In the past, the housing authority demolished projects built as temporary housing for defense workers during World War II. The Pico-Aliso plan would be the first major destruction of permanent public housing in Los Angeles, following a growing national trend to deal with troubled projects, officials said. (The demolition will not affect the nearby but separate Aliso Village, 683 apartments north of 1st Street that are slated for their own repairs.)

On Thursday, Bernardina Leyva gave a visitor a tour of her cramped but well-tended two-bedroom apartment, her home in the Pico-Aliso complex for a decade. She and her five children share the tiny rooms, and the youngsters’ many athletic trophies fill the shelves. Their rent is $223 a month, based on 30% of income, mainly welfare checks in Leyva’s case.

She pointed out the crumbling kitchen cabinets, the unshielded water heater tank that stands in a hallway where the children play, the bathtub that has no shower facilities, the cinder-block walls that cracked from leaky plumbing.

“I like the idea,” Leyva, 35, said of the rebuilding plan. “We really need it.”

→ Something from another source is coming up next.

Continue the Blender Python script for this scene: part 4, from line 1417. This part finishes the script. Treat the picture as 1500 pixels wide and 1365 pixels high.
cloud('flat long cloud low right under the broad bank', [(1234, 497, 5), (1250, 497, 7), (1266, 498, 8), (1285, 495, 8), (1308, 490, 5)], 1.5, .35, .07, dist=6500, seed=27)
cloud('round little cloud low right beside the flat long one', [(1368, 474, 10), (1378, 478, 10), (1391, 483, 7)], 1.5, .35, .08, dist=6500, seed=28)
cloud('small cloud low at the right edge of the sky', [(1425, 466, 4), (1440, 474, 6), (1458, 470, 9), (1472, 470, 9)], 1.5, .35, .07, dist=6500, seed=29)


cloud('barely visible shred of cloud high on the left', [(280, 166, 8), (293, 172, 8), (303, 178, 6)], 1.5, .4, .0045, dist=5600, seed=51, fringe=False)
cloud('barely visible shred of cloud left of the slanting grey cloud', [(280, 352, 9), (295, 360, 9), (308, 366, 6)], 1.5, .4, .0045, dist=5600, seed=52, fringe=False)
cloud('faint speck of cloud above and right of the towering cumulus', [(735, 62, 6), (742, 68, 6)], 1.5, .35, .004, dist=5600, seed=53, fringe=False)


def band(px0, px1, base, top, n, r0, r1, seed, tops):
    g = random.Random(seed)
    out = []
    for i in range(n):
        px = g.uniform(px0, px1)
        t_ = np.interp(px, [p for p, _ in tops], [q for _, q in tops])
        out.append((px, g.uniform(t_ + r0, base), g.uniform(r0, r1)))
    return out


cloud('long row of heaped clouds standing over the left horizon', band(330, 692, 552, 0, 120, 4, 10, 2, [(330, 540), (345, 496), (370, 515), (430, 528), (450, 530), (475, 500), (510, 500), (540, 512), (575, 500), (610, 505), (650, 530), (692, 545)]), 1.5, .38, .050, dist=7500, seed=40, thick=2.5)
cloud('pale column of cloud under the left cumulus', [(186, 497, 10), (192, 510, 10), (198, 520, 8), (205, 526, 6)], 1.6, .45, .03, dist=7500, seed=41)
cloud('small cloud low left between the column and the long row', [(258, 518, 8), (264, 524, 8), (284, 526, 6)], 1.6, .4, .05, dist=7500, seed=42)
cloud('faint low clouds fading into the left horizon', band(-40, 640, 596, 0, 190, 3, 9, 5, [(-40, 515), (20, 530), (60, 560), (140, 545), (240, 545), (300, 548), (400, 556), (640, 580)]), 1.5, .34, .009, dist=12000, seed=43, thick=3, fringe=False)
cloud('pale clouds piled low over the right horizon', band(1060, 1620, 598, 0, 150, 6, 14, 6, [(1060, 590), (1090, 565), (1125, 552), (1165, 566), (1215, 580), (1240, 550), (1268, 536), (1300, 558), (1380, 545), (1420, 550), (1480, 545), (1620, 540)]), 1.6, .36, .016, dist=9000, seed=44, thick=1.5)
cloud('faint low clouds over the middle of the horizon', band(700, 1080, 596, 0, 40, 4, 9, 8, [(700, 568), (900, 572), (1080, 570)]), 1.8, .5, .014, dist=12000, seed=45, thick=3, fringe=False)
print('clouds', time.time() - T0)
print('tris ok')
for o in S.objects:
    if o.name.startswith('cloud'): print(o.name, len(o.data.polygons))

Joseph Shuldiner, HUD’s assistant secretary for public and Indian housing, said the Los Angeles plan was not given a full $50 million this year because several other projects nationwide were considered more urgent. Shuldiner, who previously was executive director of the Los Angeles Housing Authority, said future money is not guaranteed but that Pico-Aliso will be high on a list for more funds next year.

To minimize relocation hassles, demolition and rebuilding are planned to be phased over four years or so on the 23.3 acres, which are divided by a patch of private houses along 4th Street. Tenants would be given relocation assistance, including federal vouchers to help rent private apartments. They would have first dibs on new units at Pico-Aliso. Still, Gelletich conceded that relocation “will be one of our larger problems.”